How George Lucas screwed up Star Wars

George Lucas thought the scene between Han Solo and Greedo in the cantina made Han cold blooded. Let's think about the original scene, shall we? Greedo the bounty hunter is holding Han at gunpoint and says in his gurgly argot that he is going to kill him. Han shoots Greedo through the table before Greedo can blow Han a new smuggling hatch. That's makes Han cool-- not cold.

[new scene]

Now let's look at the new scene. Greedo is sitting with Han at gunpoint again, only this time Greedo states his intent to kill Han and then shoots the wall. Han quickly avenges the stucco and blows away Greedo. Boy does the new scene stink! Even a stormtrooper could have hit Han at that distance! Perhaps Greedo turned to a life of crime after flunking out of Stormtrooper Academy.
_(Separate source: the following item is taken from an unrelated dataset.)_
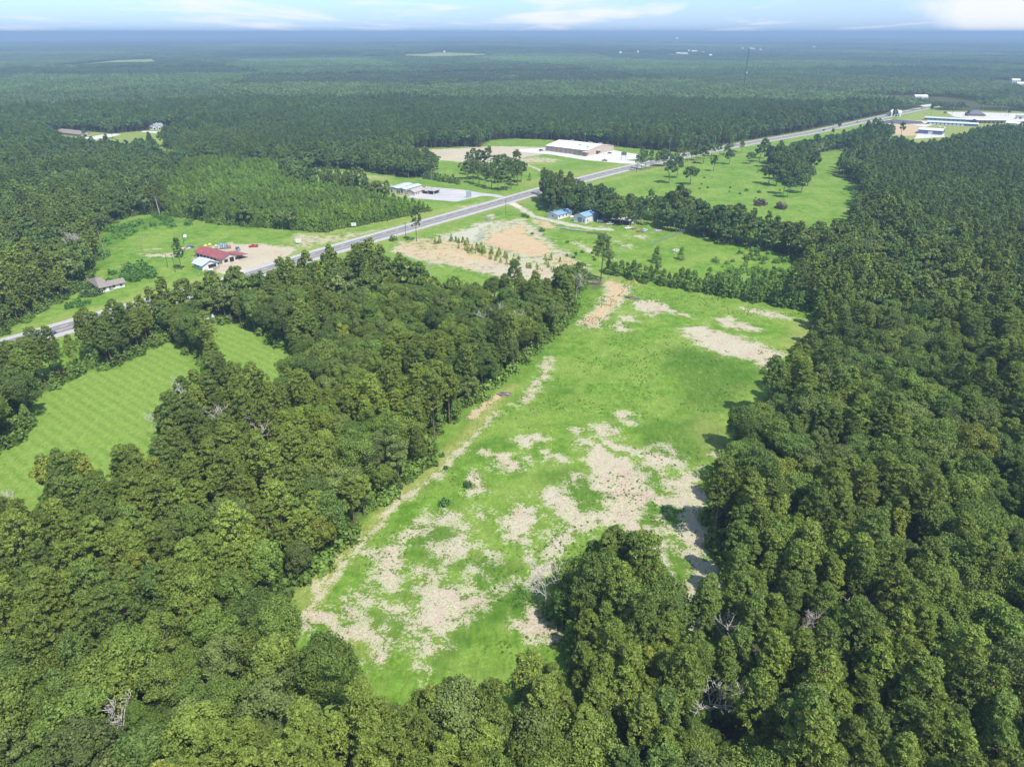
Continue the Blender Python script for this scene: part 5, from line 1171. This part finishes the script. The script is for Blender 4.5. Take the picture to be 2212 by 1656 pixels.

If you still don't agree with me that changing the Greedo scene was a mistake, maybe you should consider...

Top 10 Other Things that Han Shot that Didn't Shoot at Him First

10. A poor, defenseless Minoc This flappy critter couldn't even operate a gun, much less shoot at Han.
9. The Space Slug Just moments after the cold-blooded Minoc shooting, we see Han shoot the insides of a space creature kind enough to have an atmosphere and gravity in its stomach.
8. A stormtrooper Given slightly lower test scores, this guy could have been a bounty hunter.
7. The garbage compactor door Even Leia thought this was excessive.
6. The intercom at the Detention Block Think of all the calls home Imperial troops had made from that comm unit. "Hi Mom. We blew up Alderaan today. Give love to Pop."
5. An officer on the Death Star Hey, that could have been a Bothan spy. They're masters of disguise, you know.
4. Imperial probe droid Before he left the base, Han listened to the garble it was transmitting and said, "It isn't friendly whatever it is." If you don't know what it is, how can you tell it is bad? There might have been space kittens in there.
3. Vader's wingman The guy was given a direct order not to fire. He was just around for moral support.
2. The Sarlacc tentacle It was only trying to eat Lando-- heck, didn't Chewie want to do that at the end of Empire?
1. His poor, dying Tauntaun Perhaps in the special edition, Lucas should have animated the tauntaun going nuts and in the throes of death, clawing out one of Han's eyes or grabbing his blaster and squeezing off a few shots-- making it justifiable to spill its smelly macaroni guts in the snow.